Die von Böhm dirigierten Chöre und Orchestermusiker, die in der Pfarrkirche zu einer untrennbaren Einheit verschmolzen, setzten die kompositorischen Absichten punktgenau um: Eine raffinierte Choreografie und Lichtgestaltung unterstrich die Botschaft und ließ sie zum beängstigend gruseligen Kriegszenario mit marschierenden, Leid und Tod bringenden Soldaten, zur Mitleid fordernden Erschütterung und Trauer, zu hoffnungsvoller Freude und Friedenssehnsucht werden.

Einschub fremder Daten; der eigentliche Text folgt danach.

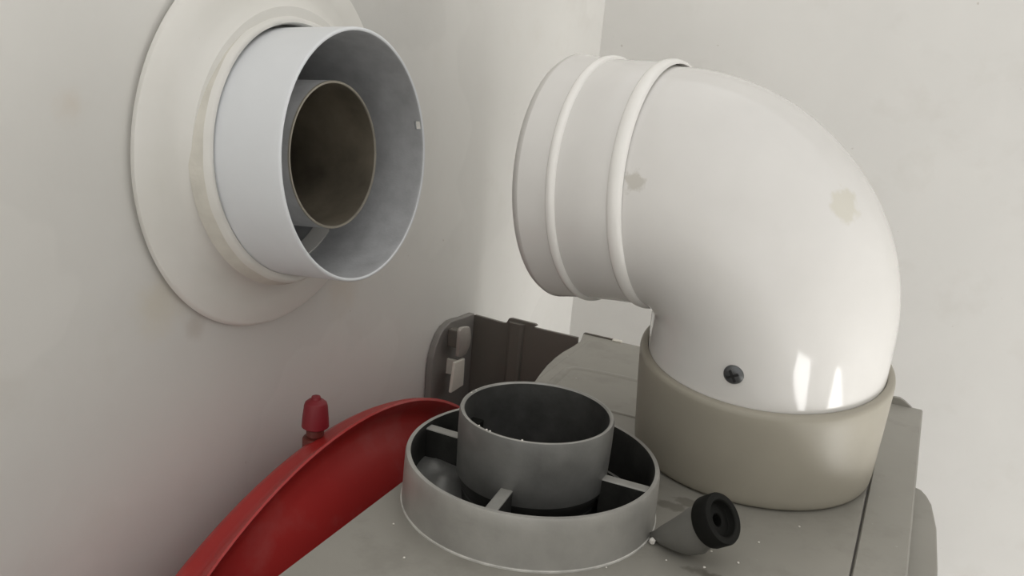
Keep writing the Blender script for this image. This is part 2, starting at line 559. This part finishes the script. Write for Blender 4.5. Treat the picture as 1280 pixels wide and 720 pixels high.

Unterstützt wurden die Ensembles durch meisterhafte Solisten, zu denen auch die Sopranistin Isabell Münsch gehörte. Sie verstand es, dem Grauen des Krieges und der Trauer nicht nur Gehör sondern auch einen glaubwürdigen Gestus zu geben. Die junge Cellistin Deniz Ayse Birdal ließ ihr Instrument Trost spenden, Organistin Anne Liebe wusste ihr Instrument auch mit leisesten Tönen zu inszenieren. Chorleiter Daniel Böhm verwandelte sich im Chanson de Craonne zum meuternden Soldaten und überzeugte im Duett mit Isabell Münsch noch einmal als Sänger des abschließenden Friedensliedes „Better is peace“, übersetzt von der Krumbacherin Hedwig Lachmann. Nach knapp zwei Stunden voller musikalischer und emotionaler Ergriffenheit brach in der voll besetzten Kirche ein wahrer Beifallssturm über die Künstler herein, der etwa zehn Minuten anhielt.